>> Start

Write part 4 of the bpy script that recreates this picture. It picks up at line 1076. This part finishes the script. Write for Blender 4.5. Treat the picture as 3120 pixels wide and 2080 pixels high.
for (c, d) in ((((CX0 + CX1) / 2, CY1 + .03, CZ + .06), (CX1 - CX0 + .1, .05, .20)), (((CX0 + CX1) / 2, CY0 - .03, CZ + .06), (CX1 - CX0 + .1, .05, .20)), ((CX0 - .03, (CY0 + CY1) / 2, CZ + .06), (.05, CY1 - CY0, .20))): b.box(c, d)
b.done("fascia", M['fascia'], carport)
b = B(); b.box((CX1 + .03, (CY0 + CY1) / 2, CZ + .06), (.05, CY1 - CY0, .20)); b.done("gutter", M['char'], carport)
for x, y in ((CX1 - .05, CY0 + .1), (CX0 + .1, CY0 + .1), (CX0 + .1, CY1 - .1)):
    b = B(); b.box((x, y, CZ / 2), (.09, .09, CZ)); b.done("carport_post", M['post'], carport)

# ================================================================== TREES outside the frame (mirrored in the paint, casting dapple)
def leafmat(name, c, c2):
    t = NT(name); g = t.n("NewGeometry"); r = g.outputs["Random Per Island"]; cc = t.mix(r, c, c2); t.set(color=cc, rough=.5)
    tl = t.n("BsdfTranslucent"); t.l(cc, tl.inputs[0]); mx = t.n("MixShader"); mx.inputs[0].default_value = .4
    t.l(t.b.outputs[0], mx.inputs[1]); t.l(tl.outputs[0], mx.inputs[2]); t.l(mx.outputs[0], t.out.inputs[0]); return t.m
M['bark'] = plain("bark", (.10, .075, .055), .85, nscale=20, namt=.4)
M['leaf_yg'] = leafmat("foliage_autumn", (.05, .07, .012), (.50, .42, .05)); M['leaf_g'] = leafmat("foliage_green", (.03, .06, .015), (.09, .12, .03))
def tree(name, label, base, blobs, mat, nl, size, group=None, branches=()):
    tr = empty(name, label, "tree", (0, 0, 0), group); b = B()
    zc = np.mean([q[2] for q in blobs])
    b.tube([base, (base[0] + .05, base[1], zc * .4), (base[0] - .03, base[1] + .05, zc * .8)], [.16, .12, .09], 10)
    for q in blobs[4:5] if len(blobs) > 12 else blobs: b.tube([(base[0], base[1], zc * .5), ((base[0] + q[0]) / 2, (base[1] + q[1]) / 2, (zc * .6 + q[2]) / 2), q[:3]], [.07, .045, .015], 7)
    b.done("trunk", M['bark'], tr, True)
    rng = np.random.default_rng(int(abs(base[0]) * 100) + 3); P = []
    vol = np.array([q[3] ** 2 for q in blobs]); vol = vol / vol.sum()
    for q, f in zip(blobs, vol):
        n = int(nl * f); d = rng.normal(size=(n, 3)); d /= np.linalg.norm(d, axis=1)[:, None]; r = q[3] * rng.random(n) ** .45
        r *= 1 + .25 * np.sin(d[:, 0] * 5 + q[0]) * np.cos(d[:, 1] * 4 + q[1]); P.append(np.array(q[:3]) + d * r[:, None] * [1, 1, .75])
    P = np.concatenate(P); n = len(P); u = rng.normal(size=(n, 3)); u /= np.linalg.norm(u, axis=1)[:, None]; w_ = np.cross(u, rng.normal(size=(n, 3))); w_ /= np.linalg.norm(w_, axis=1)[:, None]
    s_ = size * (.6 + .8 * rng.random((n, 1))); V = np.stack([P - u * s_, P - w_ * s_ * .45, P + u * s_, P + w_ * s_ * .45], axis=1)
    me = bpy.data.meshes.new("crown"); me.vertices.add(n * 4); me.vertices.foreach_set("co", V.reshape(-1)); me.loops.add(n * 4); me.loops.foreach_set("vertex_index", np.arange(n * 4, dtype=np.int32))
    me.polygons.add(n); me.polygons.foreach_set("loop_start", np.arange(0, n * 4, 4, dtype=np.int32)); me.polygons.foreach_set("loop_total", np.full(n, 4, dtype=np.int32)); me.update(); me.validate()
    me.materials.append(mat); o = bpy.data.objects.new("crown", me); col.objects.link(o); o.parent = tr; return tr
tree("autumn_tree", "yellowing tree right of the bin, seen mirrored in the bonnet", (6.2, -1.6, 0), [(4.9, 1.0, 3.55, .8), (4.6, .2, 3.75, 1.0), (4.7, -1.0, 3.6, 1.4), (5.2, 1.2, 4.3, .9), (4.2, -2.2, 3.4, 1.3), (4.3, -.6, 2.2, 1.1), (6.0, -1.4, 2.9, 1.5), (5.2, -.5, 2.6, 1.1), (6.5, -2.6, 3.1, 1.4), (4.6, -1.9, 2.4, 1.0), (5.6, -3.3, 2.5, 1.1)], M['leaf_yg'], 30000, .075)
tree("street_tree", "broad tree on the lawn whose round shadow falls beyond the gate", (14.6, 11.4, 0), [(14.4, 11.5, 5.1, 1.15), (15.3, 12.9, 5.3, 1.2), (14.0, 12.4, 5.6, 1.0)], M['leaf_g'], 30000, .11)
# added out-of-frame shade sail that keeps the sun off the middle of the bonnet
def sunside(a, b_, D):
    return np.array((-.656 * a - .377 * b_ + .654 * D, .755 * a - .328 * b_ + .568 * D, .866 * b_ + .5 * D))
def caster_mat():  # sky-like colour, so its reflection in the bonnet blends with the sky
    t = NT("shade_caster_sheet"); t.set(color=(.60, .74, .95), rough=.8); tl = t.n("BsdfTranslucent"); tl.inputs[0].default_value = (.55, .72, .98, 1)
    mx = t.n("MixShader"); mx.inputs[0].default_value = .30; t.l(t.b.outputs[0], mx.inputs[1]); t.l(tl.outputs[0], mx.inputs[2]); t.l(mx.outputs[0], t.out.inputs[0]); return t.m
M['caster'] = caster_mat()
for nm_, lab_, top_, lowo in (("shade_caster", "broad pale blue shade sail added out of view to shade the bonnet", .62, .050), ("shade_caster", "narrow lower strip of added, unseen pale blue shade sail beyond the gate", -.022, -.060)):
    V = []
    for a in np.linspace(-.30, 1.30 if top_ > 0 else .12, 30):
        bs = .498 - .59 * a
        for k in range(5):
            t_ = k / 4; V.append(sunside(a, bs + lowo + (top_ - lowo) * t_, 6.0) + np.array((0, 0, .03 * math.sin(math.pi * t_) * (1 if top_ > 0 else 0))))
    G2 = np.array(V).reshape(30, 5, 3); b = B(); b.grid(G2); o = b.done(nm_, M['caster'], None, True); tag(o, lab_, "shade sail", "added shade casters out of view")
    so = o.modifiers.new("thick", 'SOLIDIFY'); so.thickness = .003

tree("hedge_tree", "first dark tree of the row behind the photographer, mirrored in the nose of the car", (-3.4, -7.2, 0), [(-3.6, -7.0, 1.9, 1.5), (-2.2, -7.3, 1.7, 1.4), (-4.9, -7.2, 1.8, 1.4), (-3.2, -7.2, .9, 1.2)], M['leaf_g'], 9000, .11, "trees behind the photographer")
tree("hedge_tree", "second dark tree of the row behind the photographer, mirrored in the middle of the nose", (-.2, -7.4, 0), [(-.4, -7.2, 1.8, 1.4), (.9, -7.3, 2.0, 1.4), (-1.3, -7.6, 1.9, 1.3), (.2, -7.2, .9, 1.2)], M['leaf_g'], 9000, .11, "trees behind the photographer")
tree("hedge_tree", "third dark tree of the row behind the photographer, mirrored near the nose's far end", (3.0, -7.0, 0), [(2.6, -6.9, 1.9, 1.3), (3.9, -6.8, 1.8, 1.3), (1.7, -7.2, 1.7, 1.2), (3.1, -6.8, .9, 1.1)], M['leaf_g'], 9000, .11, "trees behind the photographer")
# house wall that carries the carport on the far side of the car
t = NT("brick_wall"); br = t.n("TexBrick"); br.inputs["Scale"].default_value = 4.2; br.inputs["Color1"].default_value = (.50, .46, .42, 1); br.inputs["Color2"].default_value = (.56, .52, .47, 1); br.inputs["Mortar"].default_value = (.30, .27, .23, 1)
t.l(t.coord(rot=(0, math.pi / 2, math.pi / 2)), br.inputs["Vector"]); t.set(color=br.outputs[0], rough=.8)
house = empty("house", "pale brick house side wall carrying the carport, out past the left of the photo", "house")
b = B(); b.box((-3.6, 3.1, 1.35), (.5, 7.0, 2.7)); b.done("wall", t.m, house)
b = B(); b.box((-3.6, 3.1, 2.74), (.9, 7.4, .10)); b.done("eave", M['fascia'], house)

>> End

SET PROBLEM: Everything from the first line of the material through the line containing "b = B(); b.box((x, y, CZ" is to be printed exactly; lines after that are to be left out.

TASK OUTPUT:
Write part 4 of the bpy script that recreates this picture. It picks up at line 1076. This part finishes the script. Write for Blender 4.5. Treat the picture as 3120 pixels wide and 2080 pixels high.
for (c, d) in ((((CX0 + CX1) / 2, CY1 + .03, CZ + .06), (CX1 - CX0 + .1, .05, .20)), (((CX0 + CX1) / 2, CY0 - .03, CZ + .06), (CX1 - CX0 + .1, .05, .20)), ((CX0 - .03, (CY0 + CY1) / 2, CZ + .06), (.05, CY1 - CY0, .20))): b.box(c, d)
b.done("fascia", M['fascia'], carport)
b = B(); b.box((CX1 + .03, (CY0 + CY1) / 2, CZ + .06), (.05, CY1 - CY0, .20)); b.done("gutter", M['char'], carport)
for x, y in ((CX1 - .05, CY0 + .1), (CX0 + .1, CY0 + .1), (CX0 + .1, CY1 - .1)):
    b = B(); b.box((x, y, CZ / 2), (.09, .09, CZ)); b.done("carport_post", M['post'], carport)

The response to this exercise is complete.